So, with this cable you would have 2.45 dB of loss. $10^{-2.45/10} \approx 0.57$, so if you put 100 watts in you'll get 57 watts out.
the loss increases very quickly. 2.45 dB might not be much loss, but if your SWR were 10:1, then the loss might be 20 dB. That kind of loss is a real problem. (If you had a 100 W transmitter and 20 dB of loss, then you would be radiating only 1 W.)
There's a reason we use dB and not watts: watts is a completely unintuitive way to think about power in radio propagation. Converting decibels to fractions is also unintuitive, since fractions are equivalent to examples with a reference power of 1W.
If I have 3dB of loss I lose half my power! That's huge!
If I lose 3dB at 100W, that's 50W! But if I lose 3dB at 10W, that's only 5W so not as bad.
I lose more power with distance closer to the antenna than is lost at farther distances. So I guess if the distance between antennas is already large, adding more distance doesn't matter as much.
I'm using far more power than necessary. Let me turn it down from 100W to 75W. Ah...that's 25% better!
I can only get 50W from my new 100W transmitter on PSK31. I want half my money back!
When you write, "so if ... X dB, then that's Y watts", you imply:
We are talking about power, and power is measured in watts. We'd just use watts, but because this is radio we use decibels just to screw with you. So whenever you see some number in decibels, you'll need to have calculator on hand.

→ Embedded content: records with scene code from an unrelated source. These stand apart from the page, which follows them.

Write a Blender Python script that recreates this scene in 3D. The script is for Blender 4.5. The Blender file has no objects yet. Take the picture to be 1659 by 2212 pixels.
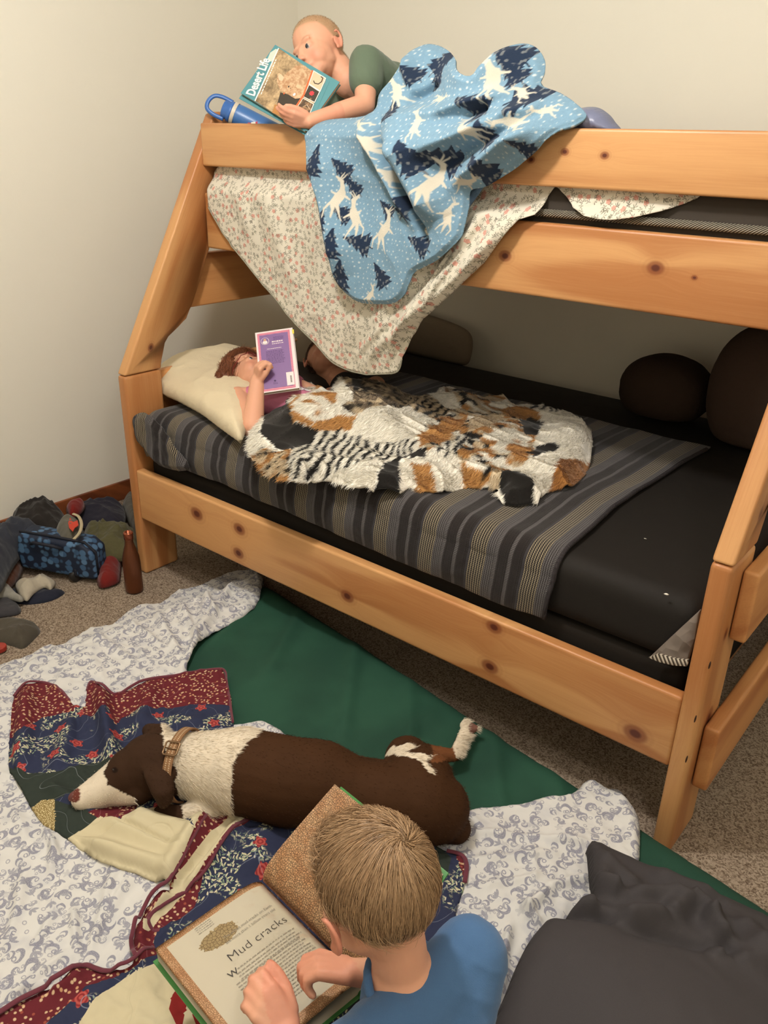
import bpy, bmesh, math, random
import numpy as np
from mathutils import Vector, Matrix
random.seed(4); RNG = np.random.default_rng(4)
SC = bpy.context.scene

# ------------------------------------------------------------------ camera
CAM_R = np.array([[0.7709370936, 0.6364947830, 0.0230301728],
                  [-0.2799399906, 0.3061472095, 0.9098942179],
                  [-0.5720922997, 0.7079182702, -0.4142005835]])
CAM_C = np.array([2.4219, -1.5389, 1.5054]); CAM_F = 1777.2
cd = bpy.data.cameras.new('camera'); cam = bpy.data.objects.new('camera', cd); SC.collection.objects.link(cam)
cd.sensor_fit = 'HORIZONTAL'; cd.sensor_width = 36; cd.lens = CAM_F*36/1659; cd.clip_start = .05
m = Matrix.Identity(4)
for i in range(3):
    m[i][0] = CAM_R[0][i]; m[i][1] = CAM_R[1][i]; m[i][2] = -CAM_R[2][i]; m[i][3] = CAM_C[i]
cam.matrix_world = m
SC.camera = cam
# ------------------------------------------------------------------ light and exposure
w = bpy.data.worlds.new('world'); SC.world = w; w.use_nodes = True
w.node_tree.nodes['Background'].inputs[0].default_value = (1, .85, .68, 1)
w.node_tree.nodes['Background'].inputs[1].default_value = .06
def lamp(name, loc, power, size, col):
    l = bpy.data.lights.new(name, 'POINT'); l.shadow_soft_size = size; l.energy = power; l.color = col
    o = bpy.data.objects.new(name, l); SC.collection.objects.link(o); o.location = loc
    return o
LAMPC = (1, .98, .955)
lamp('ceiling_bulb', (1.20, -.72, 2.50), 62, .09, LAMPC)
lamp('second_bulb', (2.85, -1.35, 2.50), 24, .12, LAMPC)
SC.view_settings.view_transform = 'Standard'; SC.view_settings.look = 'None'
SC.view_settings.gamma = 1; SC.view_settings.use_curve_mapping = False
SC.view_settings.exposure = 0.48

# ------------------------------------------------------------------ measuring helpers (pixel of the photograph -> point on a real surface)
def ray(u, v):
    q = np.array([(u-829.5)/CAM_F, -(v-1106)/CAM_F, 1.]); return q @ CAM_R
def W(u, v, ax, val):
    d = ray(u, v); a = 'xyz'.index(ax); t = (val-CAM_C[a])/d[a]; return CAM_C+t*d
def WD(u, v, depth):
    return CAM_C+ray(u, v)*depth
class Frame:
    def __init__(s, O, ex, ey):
        s.O = np.array(O, float); s.ex = np.array(ex, float); s.ex /= np.linalg.norm(s.ex)
        ey = np.array(ey, float); ey = ey-s.ex*(ey@s.ex); s.ey = ey/np.linalg.norm(ey); s.n = np.cross(s.ex, s.ey)
    def px(s, u, v, h=0):
        d = ray(u, v); O = s.O+s.n*h; t = ((O-CAM_C)@s.n)/(d@s.n); p = CAM_C+d*t-s.O
        return (p@s.ex, p@s.ey)
    def on(s, u, v, hf, it=11):                  # where the sight line meets the surface h = hf(a, b)
        h = 0.
        for _ in range(it):
            a, b = s.px(u, v, h); h = .6*h+.4*float(hf(np.array([a]), np.array([b]))[0])
        return s.px(u, v, h)
    def polyon(s, pts, hf): return np.array([s.on(u, v, hf) for u, v in pts])
    def poly(s, pts, h=0): return np.array([s.px(u, v, h) for u, v in pts])
    def to(s, a, b, h):
        a = np.asarray(a, float)[..., None]; b = np.asarray(b, float)[..., None]; h = np.asarray(h, float)[..., None]
        return s.O+a*s.ex+b*s.ey+h*s.n
XY = Frame((0, 0, 0), (1, 0, 0), (0, 1, 0))

# ------------------------------------------------------------------ colours, nodes, materials
def srgb(r, g, b, a=1):
    f = lambda c: (c/255/12.92) if c/255 <= .04045 else ((c/255+.055)/1.055)**2.4
    return (f(r), f(g), f(b), a)
class V:                                        # a node socket with arithmetic
    def __init__(s, nt, sock): s.nt = nt; s.k = sock
    def _m(s, op, *o):
        n = s.nt.nodes.new('ShaderNodeMath'); n.operation = op
        for i, x in enumerate((s,)+o):
            if isinstance(x, V): s.nt.links.new(x.k, n.inputs[i])
            else: n.inputs[i].default_value = x
        return V(s.nt, n.outputs[0])
    def __add__(s, o): return s._m('ADD', o)
    __radd__ = __add__
    def __mul__(s, o): return s._m('MULTIPLY', o)
    __rmul__ = __mul__
    def __sub__(s, o): return s._m('SUBTRACT', o)
    def __rsub__(s, o): return (s*-1)+o
    def __truediv__(s, o): return s._m('DIVIDE', o)
    def __neg__(s): return s*-1
    def sin(s): return s._m('SINE')
    def abs(s): return s._m('ABSOLUTE')
    def sqrt(s): return s._m('SQRT')
    def frac(s): return s._m('FRACT')
    def floor(s): return s._m('FLOOR')
    def pow(s, e): return s._m('POWER', e)
    def lt(s, o): return s._m('LESS_THAN', o)
    def gt(s, o): return s._m('GREATER_THAN', o)
    def min(s, o): return s._m('MINIMUM', o)
    def max(s, o): return s._m('MAXIMUM', o)
    def ping(s, o): return s._m('PINGPONG', o)
    def atan2(s, o): return s._m('ARCTAN2', o)
    def step(s, a, b):                          # smooth 0..1 between a and b
        n = s.nt.nodes.new('ShaderNodeMapRange'); n.interpolation_type = 'SMOOTHSTEP'
        if a > b: n.inputs[3].default_value = 1; n.inputs[4].default_value = 0; a, b = b, a
        s.nt.links.new(s.k, n.inputs[0]); n.inputs[1].default_value = a; n.inputs[2].default_value = b
        return V(s.nt, n.outputs[0])
class NB:
    def __init__(s, nt): s.nt = nt
    def node(s, t, **kw):
        n = s.nt.nodes.new(t)
        for k, v in kw.items(): setattr(n, k, v)
        return n
    def link(s, n, i, x):
        if isinstance(x, V): s.nt.links.new(x.k, n.inputs[i])
        elif x is not None: n.inputs[i].default_value = x
    def obj(s): return V(s.nt, s.node('ShaderNodeTexCoord').outputs['Object'])
    def attr(s, name):
        n = s.node('ShaderNodeAttribute', attribute_name=name); return V(s.nt, n.outputs['Vector'])
    def col(s, name='Col'):
        n = s.node('ShaderNodeAttribute', attribute_name=name); return V(s.nt, n.outputs['Color'])
    def sep(s, v):
        n = s.node('ShaderNodeSeparateXYZ'); s.link(n, 0, v); return [V(s.nt, o) for o in n.outputs]
    def comb(s, x, y, z=0.):
        n = s.node('ShaderNodeCombineXYZ'); s.link(n, 0, x); s.link(n, 1, y); s.link(n, 2, z); return V(s.nt, n.outputs[0])
    def noise(s, v, scale, detail=2., rough=.5, dist=0., out=0):
        n = s.node('ShaderNodeTexNoise'); s.link(n, 0, v); n.inputs['Scale'].default_value = scale
        n.inputs['Detail'].default_value = detail; n.inputs['Roughness'].default_value = rough; n.inputs['Distortion'].default_value = dist
        return V(s.nt, n.outputs[out])
    def vor(s, v, scale, feature='F1', rnd=1., dims='2D'):
        n = s.node('ShaderNodeTexVoronoi', feature=feature, voronoi_dimensions=dims); s.link(n, 0, v)
        n.inputs['Scale'].default_value = scale; n.inputs['Randomness'].default_value = rnd
        if feature == 'DISTANCE_TO_EDGE': return V(s.nt, n.outputs[0])
        return V(s.nt, n.outputs['Distance']), V(s.nt, n.outputs['Color']), V(s.nt, n.outputs['Position'])
    def vmul(s, v, k):
        n = s.node('ShaderNodeVectorMath', operation='MULTIPLY'); s.link(n, 0, v); n.inputs[1].default_value = k; return V(s.nt, n.outputs[0])
    def vadd(s, v, k, op='ADD'):
        n = s.node('ShaderNodeVectorMath', operation=op); s.link(n, 0, v)
        if isinstance(k, V): s.link(n, 1, k)
        else: n.inputs[1].default_value = k
        return V(s.nt, n.outputs[0])
    def mix(s, f, a, b):
        n = s.node('ShaderNodeMix', data_type='RGBA')
        s.link(n, 0, f); s.link(n, 6, a); s.link(n, 7, b); return V(s.nt, n.outputs[2])
    def warp(s, v, amt, scale):
        n = s.noise(v, scale, 2., out=1); n2 = s.vadd(n, (-.5, -.5, -.5)); return s.vadd(v, s.vmul(n2, (amt, amt, amt)))
def mat(name, base=(.5, .5, .5, 1), rough=.8, spec=.3, f=None, metal=0., bump=.5, emit=None, sheen=0., sss=0., aniso=None, alpha=None, trans=None):
    m = bpy.data.materials.new(name); m.use_nodes = True; nt = m.node_tree; b = nt.nodes['Principled BSDF']
    b.inputs['Base Color'].default_value = base; b.inputs['Roughness'].default_value = rough
    b.inputs['Specular IOR Level'].default_value = spec; b.inputs['Metallic'].default_value = metal
    if sheen: b.inputs['Sheen Weight'].default_value = sheen; b.inputs['Sheen Roughness'].default_value = .5
    if sss:
        b.inputs['Subsurface Weight'].default_value = sss; b.inputs['Subsurface Scale'].default_value = .006
        b.inputs['Subsurface Radius'].default_value = (1, .4, .25)
    if trans: b.inputs['Transmission Weight'].default_value = trans
    if emit: b.inputs['Emission Color'].default_value = emit[0]; b.inputs['Emission Strength'].default_value = emit[1]
    if f:
        nb = NB(nt); r = f(nb)
        if 'col' in r: nt.links.new(r['col'].k, b.inputs['Base Color'])
        if 'rough' in r: nt.links.new(r['rough'].k, b.inputs['Roughness'])
        if 'h' in r:
            bn = nt.nodes.new('ShaderNodeBump'); bn.inputs['Strength'].default_value = bump; bn.inputs['Distance'].default_value = r.get('dist', .002)
            nt.links.new(r['h'].k, bn.inputs['Height']); nt.links.new(bn.outputs[0], b.inputs['Normal'])
    return m

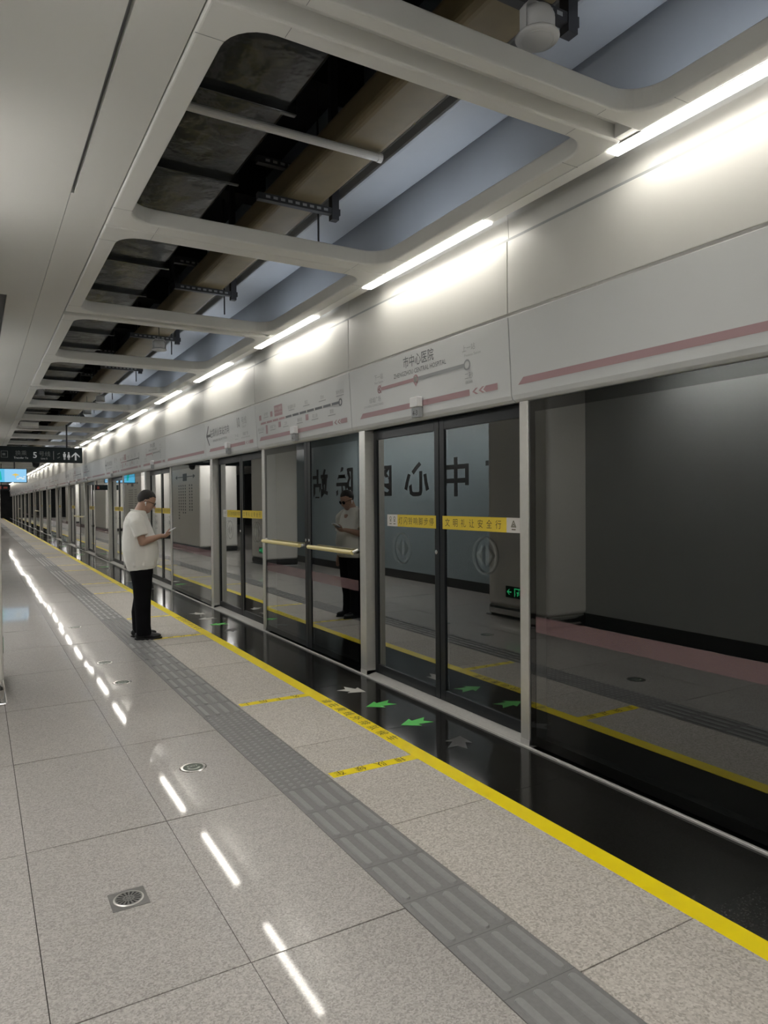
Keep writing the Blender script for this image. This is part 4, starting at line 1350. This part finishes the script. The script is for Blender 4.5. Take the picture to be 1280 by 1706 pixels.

We'd change it back to watts, but decibels is traditional so ¯\_(ツ)_/¯
Or maybe if the reader is a little more advanced:
We use decibels because it's easy to add and subtract the numbers together. Because calculating logarithms and powers is totally easier than multiplying numbers.
The reality is that we use decibels not because it's traditional or conventional or easier to add and subtract. It's because it makes sense for feedline losses, amplifiers, and path loss.The only time I'd want a power in watts is when calculating how hot my transmitter will get. So please don't explain decibels as if they are some 2nd class, oddball unit. If you are afraid the reader won't know what a decibel is, explain what decibels are, not how they can be converted to watts. Or just link to an explanation.
Let me buttress my example with some real examples. These are all from a search for "fan review but since debibel is logarithmic actually".
The decibel meter scale is logarithmic, so 56 dB is considerably louder than 50
These are examples of the brain-damage that occurs from constantly equating decibels to powers. No, a 6dB jump isn't huge because decibels are logarithmic. It's a big jump because 6dB is a big difference psychoacoustically. It's not the decibels that are logarithmic, it's your hearing.
The decibels compensate for that logarithmic response so that the "loudness" expressed in decibels such that 50 to 60dBA, and 20 to 30dBA are perceived as equal changes in loudness despite that the change from 50 to 60dBA represents a much more huge increase in power.
This is why the message should be "response to power is logarithmic, and that's why we use decibels", and not "decibels are logarithms, so you have to do complicated math to get power."